Think of it as the flip side of solar energy: instead of converting the sun’s rays into electricity, researchers from Stanford University and the University of California, Los Angeles (UCLA) are drawing energy from the cold night sky.
If the technology behind their $40 device can be scaled up, it could help off-grid cottagers charge phones or run lights overnight—no batteries required.
The contraption looks like a black vinyl record atop a foil-covered end table. But when the sun sets, it becomes a rooftop “thermoelectric” generator, producing electricity from the temperature difference between the underside of the table (kept warm by the night air), and the black disk (cooling rapidly as it radiates heat into the dark night sky). Couple the warm and cool sides to an off-the shelf thermoelectric module, and, well, let there be light.
The approach is “an ingenious insight,” says Tony Solecki, president of Caframo Ltd., a cottage country firm that makes its own clever thermoelectric devices.
Thermoelectric generation typically relies on combustion to produce the warm side of the process. Caframo’s Ecofan, for example, draws power from the heat of a wood stove to spin a fan, while the Joi lantern fires up LEDs with the heat of a single votive candle.
The California approach goes the opposite route, using nighttime cooling as a passive, combustion-free “source of cold,” Solecki says. “Like solar power, the energy is free,” he adds. “But unlike solar power, the free energy is available at night when it is most needed, avoiding the cost of batteries to store the power.”

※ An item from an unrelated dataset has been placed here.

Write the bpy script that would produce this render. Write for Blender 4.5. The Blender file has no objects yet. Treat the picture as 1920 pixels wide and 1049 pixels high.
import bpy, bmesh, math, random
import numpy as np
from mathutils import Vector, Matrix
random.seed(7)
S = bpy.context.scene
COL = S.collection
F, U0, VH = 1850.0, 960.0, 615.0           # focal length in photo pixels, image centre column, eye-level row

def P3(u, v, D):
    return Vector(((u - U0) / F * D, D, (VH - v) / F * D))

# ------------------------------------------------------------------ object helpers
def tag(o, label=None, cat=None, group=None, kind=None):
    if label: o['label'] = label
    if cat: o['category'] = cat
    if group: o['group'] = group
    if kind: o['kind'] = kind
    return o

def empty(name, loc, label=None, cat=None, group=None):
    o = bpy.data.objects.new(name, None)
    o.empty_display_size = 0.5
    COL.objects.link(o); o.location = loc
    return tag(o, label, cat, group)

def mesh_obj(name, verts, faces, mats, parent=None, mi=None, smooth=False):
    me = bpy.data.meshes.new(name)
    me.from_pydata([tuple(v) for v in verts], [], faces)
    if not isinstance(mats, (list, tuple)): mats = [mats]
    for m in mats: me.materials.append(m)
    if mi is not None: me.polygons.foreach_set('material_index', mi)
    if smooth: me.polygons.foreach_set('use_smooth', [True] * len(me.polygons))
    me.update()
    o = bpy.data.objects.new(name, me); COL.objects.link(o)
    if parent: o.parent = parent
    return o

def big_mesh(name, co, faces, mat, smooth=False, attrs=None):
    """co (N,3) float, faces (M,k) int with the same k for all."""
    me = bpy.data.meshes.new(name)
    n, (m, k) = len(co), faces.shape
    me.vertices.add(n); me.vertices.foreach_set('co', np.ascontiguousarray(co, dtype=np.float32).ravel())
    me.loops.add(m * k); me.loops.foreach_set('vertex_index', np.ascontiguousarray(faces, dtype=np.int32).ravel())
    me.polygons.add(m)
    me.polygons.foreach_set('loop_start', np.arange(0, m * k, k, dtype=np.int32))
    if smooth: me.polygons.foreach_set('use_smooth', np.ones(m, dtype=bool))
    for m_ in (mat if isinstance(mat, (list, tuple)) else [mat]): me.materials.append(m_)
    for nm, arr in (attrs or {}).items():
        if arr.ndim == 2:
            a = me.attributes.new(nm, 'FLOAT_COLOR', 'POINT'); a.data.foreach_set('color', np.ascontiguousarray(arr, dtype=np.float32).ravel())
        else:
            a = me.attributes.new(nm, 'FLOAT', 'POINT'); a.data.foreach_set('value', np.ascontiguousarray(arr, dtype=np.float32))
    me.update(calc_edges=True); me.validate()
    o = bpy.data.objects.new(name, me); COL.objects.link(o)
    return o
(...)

Just don’t expect to buy this at your hardware store soon. “There is more research and development work that remains,” warns UCLA engineering professor Aaswath Raman, a Calgary native and member of the research team. The prototype produced just 25 milliwatts per square metre, much less than the 200 watts per square metre possible with a solar panel. Researchers hope to achieve a half a watt per square metre or more, using existing technology.
As a bonus, nighttime cooling works best in dry areas with long nights, including parts of Canada. The system “is potentially attractive in winter months when the sun is low in the sky, or not present if you’re north of the arctic circle,” Raman adds. Solar energy after all, is “not great when the sun isn’t there—or is very low in the sky—for several months.”